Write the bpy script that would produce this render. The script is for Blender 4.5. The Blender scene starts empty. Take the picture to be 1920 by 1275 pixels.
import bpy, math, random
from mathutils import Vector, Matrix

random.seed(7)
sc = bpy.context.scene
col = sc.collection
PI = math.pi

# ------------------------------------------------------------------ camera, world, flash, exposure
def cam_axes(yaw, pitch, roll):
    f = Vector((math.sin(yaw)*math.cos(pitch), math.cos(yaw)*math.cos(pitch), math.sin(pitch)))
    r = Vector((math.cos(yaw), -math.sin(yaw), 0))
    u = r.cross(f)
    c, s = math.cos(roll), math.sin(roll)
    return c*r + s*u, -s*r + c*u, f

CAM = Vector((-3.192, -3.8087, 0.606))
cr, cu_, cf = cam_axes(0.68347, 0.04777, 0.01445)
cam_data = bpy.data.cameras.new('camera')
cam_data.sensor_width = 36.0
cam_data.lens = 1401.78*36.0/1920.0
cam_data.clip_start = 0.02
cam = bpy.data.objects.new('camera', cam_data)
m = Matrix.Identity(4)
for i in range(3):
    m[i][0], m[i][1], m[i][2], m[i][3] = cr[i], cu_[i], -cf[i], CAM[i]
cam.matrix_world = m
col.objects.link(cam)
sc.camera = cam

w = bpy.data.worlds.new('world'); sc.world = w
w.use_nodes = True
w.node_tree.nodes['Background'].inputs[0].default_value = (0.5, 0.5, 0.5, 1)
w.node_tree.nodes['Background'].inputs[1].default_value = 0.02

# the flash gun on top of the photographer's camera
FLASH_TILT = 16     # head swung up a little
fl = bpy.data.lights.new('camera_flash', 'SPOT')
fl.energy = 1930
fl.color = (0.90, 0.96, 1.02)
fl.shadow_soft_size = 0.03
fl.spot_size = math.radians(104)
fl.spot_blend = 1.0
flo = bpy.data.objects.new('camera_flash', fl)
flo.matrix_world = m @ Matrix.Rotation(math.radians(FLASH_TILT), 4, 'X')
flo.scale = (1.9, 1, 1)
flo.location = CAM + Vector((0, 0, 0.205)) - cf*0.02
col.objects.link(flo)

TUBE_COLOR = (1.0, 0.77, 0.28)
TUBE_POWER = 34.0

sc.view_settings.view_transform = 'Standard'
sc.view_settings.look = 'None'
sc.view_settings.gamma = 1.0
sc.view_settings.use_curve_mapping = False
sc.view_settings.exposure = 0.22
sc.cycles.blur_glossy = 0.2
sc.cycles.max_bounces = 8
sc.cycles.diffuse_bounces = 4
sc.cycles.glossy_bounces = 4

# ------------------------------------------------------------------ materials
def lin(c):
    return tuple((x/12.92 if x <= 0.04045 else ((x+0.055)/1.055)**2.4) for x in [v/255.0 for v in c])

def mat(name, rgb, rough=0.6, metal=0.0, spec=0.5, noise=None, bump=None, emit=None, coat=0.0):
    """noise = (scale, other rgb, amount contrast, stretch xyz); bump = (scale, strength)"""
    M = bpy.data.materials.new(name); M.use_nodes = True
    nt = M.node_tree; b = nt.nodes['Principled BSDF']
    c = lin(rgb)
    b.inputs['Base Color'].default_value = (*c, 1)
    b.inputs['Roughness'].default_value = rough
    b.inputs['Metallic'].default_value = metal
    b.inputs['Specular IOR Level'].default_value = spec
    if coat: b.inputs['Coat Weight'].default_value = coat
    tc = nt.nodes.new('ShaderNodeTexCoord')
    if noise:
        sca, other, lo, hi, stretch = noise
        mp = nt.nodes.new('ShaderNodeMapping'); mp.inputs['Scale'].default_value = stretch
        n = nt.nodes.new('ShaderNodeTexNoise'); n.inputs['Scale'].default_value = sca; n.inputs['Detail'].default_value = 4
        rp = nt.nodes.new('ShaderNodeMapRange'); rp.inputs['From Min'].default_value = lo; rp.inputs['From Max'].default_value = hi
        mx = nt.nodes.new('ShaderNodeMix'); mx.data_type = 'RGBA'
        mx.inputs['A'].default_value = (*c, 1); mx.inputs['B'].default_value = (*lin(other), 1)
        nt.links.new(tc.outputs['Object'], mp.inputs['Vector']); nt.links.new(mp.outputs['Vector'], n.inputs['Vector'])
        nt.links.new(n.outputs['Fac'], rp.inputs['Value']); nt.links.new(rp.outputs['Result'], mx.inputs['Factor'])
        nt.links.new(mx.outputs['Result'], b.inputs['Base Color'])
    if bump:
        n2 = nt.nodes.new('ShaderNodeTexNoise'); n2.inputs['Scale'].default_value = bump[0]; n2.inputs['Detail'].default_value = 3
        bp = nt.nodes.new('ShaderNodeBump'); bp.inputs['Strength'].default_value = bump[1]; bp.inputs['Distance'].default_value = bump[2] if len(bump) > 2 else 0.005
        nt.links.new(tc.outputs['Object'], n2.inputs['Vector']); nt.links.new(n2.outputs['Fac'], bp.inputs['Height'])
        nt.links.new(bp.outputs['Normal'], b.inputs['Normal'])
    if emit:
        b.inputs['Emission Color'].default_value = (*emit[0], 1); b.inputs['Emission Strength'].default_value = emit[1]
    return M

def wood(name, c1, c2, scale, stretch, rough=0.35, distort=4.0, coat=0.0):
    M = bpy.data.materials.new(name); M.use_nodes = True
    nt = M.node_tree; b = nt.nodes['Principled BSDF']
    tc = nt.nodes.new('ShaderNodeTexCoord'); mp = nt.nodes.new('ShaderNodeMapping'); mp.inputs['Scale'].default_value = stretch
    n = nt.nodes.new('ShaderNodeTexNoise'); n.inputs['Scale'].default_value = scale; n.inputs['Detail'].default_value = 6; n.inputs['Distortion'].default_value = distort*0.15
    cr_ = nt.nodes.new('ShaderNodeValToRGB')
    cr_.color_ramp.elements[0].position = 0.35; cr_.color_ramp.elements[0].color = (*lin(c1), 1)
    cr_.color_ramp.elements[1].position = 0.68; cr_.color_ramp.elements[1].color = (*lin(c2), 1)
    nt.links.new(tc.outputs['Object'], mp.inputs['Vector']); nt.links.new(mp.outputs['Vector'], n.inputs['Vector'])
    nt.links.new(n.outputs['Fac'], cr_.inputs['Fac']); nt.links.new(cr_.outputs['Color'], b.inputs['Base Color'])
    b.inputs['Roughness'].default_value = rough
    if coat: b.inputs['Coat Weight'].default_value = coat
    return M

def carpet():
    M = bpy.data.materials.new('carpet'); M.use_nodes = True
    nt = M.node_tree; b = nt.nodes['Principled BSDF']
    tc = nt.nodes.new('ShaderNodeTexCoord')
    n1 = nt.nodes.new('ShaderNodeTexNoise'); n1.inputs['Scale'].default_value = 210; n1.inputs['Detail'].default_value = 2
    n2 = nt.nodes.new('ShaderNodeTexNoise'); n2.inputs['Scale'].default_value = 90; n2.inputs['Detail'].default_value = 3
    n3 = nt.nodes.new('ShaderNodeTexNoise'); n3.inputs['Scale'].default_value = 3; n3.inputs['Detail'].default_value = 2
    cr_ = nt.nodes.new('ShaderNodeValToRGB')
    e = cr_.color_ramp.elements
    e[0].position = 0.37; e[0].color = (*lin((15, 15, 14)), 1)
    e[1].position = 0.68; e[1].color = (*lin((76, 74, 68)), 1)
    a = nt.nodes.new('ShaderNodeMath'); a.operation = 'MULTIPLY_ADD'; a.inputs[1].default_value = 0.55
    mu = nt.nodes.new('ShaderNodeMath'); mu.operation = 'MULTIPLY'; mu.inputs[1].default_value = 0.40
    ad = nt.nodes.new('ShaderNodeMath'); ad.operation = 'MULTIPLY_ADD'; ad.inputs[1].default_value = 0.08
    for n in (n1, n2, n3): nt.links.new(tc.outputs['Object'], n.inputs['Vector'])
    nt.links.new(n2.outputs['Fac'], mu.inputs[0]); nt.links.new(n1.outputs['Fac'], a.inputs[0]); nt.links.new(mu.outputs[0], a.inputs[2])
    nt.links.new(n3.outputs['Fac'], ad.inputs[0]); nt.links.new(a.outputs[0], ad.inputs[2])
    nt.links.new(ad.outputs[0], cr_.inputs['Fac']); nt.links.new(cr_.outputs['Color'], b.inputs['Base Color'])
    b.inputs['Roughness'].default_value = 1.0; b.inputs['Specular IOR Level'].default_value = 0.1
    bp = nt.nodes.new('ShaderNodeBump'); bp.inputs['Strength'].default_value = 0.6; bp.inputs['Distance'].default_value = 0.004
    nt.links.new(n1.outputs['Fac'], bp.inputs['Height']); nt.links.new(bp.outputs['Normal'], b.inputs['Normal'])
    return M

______

> Task
Your task is to quote the lines above, beginning with the first and ending with the one that holds "return c*r + s*u, -s*r + c*u, f".

> Correct response
Write the bpy script that would produce this render. The script is for Blender 4.5. The Blender scene starts empty. Take the picture to be 1920 by 1275 pixels.
import bpy, math, random
from mathutils import Vector, Matrix

random.seed(7)
sc = bpy.context.scene
col = sc.collection
PI = math.pi

# ------------------------------------------------------------------ camera, world, flash, exposure
def cam_axes(yaw, pitch, roll):
    f = Vector((math.sin(yaw)*math.cos(pitch), math.cos(yaw)*math.cos(pitch), math.sin(pitch)))
    r = Vector((math.cos(yaw), -math.sin(yaw), 0))
    u = r.cross(f)
    c, s = math.cos(roll), math.sin(roll)
    return c*r + s*u, -s*r + c*u, f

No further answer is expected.